As permitted by the Dodd-Frank Act, the SEC and CFTC, in consultation with the Federal Reserve Board, have proposed to further define the term “swap.” Commenters on an advance notice of proposed rulemaking pointed out a number of areas in which a broad reading of the swap and security-based swap definitions could cover certain consumer and commercial arrangements that historically have not been considered swaps or security-based swaps. Examples include variable rate debt, commercial contracts containing acceleration, escalation, or indexation clauses; agreements to acquire personal property or real property, or to obtain mortgages; employment, lease, and service agreements, including those that contain contingent payment arrangements; and consumer mortgage and utility rate caps.
According to the proposed rules, the Commissions do not believe that Congress intended to include these types of customary consumer and commercial agreements, contracts, or transactions in the swap or security-based swap definition, to limit the types of persons that can enter into or engage in them, or to otherwise to subject these agreements, contracts, or transactions to the regulatory scheme for swaps and security-based swaps. The Commissions, therefore, proposed interpretive guidance to assist consumers and businesses in understanding whether certain agreements, contracts, or transactions that they enter into would be regulated as swaps or security-based swaps.
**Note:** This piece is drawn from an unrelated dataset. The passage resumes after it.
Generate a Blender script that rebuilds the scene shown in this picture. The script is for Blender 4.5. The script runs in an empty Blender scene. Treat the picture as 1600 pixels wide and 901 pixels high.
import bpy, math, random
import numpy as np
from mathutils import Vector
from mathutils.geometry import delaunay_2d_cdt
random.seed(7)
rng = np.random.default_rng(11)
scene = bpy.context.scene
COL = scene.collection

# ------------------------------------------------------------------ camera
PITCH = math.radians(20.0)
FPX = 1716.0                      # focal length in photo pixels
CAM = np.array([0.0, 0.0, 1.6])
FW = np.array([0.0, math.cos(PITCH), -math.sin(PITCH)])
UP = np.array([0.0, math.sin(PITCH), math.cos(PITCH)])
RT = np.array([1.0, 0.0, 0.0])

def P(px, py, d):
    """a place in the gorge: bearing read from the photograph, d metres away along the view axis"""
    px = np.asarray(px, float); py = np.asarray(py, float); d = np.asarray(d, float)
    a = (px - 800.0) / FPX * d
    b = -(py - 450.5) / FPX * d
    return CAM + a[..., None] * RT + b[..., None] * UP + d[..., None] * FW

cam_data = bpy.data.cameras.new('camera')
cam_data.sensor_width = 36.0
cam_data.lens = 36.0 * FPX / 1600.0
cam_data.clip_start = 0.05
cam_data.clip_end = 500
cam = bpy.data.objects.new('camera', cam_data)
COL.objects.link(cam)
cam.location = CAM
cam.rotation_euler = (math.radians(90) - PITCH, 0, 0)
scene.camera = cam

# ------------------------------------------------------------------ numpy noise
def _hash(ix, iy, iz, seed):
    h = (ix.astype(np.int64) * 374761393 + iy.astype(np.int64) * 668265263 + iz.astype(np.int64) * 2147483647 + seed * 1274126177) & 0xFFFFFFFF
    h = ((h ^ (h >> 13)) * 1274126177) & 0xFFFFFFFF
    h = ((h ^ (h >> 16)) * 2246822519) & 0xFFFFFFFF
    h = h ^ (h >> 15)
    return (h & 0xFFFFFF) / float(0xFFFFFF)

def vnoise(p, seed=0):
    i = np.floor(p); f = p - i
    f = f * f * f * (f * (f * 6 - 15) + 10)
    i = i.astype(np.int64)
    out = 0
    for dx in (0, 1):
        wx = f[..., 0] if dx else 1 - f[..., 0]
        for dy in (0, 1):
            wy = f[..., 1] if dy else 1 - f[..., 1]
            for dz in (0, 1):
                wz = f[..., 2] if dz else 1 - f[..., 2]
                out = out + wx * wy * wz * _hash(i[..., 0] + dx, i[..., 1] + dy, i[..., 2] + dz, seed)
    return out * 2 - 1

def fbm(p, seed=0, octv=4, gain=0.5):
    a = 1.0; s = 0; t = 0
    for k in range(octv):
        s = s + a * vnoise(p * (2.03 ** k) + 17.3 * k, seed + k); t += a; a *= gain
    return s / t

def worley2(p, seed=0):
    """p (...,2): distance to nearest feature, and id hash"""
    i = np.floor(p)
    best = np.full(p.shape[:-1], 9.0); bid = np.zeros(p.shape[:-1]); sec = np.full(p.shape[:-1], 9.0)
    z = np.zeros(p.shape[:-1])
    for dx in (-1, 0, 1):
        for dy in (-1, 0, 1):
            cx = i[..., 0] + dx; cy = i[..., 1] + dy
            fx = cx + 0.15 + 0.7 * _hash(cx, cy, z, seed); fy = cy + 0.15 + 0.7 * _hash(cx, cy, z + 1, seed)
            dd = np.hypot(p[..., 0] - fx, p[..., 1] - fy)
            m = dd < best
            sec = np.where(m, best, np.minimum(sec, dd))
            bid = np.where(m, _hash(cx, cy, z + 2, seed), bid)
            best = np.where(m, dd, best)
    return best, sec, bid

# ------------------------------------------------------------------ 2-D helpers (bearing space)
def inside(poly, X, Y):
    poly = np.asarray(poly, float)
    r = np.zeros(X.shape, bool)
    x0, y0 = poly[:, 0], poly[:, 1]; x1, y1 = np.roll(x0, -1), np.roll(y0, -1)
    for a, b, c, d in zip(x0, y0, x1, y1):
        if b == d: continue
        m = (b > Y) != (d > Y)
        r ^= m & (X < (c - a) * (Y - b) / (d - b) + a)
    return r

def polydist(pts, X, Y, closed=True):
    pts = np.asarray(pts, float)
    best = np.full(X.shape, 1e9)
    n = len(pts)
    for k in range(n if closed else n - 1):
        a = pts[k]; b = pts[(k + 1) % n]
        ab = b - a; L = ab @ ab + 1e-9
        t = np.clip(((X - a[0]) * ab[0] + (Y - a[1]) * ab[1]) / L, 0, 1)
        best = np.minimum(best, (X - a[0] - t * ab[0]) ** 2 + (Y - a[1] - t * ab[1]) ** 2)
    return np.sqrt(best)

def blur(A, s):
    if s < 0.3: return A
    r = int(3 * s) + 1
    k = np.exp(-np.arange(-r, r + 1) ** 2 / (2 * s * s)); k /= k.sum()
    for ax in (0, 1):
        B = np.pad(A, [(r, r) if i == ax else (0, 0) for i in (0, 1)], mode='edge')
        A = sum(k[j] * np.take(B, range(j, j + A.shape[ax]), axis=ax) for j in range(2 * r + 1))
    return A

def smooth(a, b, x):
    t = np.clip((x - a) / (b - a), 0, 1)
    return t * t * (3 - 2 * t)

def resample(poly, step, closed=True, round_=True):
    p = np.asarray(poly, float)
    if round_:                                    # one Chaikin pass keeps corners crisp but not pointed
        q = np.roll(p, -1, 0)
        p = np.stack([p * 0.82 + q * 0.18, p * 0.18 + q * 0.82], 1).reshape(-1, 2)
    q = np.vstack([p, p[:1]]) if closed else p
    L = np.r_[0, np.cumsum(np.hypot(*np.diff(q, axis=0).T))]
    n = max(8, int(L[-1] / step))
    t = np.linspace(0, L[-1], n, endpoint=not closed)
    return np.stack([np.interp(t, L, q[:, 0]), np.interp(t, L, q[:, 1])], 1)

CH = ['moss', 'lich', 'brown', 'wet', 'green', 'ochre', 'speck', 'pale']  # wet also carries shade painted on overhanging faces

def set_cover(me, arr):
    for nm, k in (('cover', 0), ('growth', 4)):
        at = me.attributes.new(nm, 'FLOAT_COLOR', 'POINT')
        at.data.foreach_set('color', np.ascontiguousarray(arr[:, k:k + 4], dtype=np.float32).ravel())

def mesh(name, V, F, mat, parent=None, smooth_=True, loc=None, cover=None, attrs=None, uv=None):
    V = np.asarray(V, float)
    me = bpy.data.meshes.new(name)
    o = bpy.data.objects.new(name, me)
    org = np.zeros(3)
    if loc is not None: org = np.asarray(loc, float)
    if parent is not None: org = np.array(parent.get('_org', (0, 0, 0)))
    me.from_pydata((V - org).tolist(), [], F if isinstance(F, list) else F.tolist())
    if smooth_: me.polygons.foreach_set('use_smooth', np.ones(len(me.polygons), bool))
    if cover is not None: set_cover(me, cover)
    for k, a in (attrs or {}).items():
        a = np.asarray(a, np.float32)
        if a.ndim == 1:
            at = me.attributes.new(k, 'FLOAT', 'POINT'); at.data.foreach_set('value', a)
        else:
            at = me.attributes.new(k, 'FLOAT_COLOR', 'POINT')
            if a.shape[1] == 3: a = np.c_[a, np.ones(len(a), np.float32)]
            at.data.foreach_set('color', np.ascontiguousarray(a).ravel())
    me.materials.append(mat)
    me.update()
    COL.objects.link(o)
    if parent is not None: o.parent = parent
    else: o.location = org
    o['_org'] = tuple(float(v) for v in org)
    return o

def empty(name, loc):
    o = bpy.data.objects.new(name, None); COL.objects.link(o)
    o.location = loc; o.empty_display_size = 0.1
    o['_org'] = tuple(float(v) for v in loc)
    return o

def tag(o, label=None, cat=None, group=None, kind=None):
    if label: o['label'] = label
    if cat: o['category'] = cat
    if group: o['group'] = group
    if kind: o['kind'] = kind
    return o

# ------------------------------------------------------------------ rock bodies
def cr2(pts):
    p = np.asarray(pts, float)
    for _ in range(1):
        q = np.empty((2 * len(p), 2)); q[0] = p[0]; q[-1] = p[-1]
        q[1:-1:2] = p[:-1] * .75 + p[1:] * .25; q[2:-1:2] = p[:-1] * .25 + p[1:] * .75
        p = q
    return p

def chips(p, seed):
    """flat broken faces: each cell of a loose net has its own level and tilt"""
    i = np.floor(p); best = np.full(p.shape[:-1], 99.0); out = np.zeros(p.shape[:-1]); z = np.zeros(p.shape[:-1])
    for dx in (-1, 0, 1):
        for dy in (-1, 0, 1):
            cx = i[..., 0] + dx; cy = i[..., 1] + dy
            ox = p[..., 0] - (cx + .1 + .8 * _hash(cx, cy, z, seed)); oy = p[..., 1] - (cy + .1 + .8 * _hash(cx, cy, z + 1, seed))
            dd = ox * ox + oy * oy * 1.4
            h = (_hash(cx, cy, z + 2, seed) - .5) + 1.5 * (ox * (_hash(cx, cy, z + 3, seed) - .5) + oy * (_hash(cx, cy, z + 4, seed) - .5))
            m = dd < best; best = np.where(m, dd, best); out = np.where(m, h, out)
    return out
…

The types of commercial agreements, contracts, or transactions that involve customary business arrangements (whether or not involving a for-profit entity) and would not be considered swaps or security-based swaps under this proposed interpretive guidance include:
- employment contracts and retirement benefit arrangements;
- sales, servicing, or distribution arrangements; agreements, contracts, or transactions for the purpose of effecting a business combination transaction;
- the purchase, sale, lease, or transfer of real property, intellectual property, equipment, or inventory;
- warehouse lending arrangements in connection with building an inventory of assets in anticipation of a securitization of such assets (such as in a securitization of mortgages, student loans, or receivables);
- mortgage or mortgage purchase commitments, or sales of installment loan agreements or contracts or receivables; fixed or variable interest rate commercial loans entered into by non-banks; and
- commercial agreements, contracts, and transactions (including, but not limited to, leases, service contracts, and employment agreements) containing escalation clauses linked to an underlying commodity such as an interest rate or consumer price index.
The types of agreements, contracts, and transactions discussed above are not intended to be exhaustive of the customary commercial arrangements that should not be considered to be swaps or security-based swaps. There may be other, similar types of agreements, contracts, and transactions that also should not be considered to be swaps or security-based swaps. In determining whether similar types of agreements, contracts, and transactions entered into by consumers or commercial entities are swaps or security-based swaps, the Commissions intend to consider the characteristics and factors that are common to the consumer and commercial transactions listed above:
- they do not contain payment obligations, whether or not contingent, that are severable from the agreement, contract, or transaction;
- they are not traded on an organized market or over-the-counter;
- they are entered into:
- by commercial or non-profit entities as principals (or by their agents) to serve an independent commercial, business, or non-profit purpose, and
- other than for speculative, hedging, or investment purposes.
A similar list was provided by the Commissions for consumer transactions, and a similar analysis applies for transactions not on the specified list.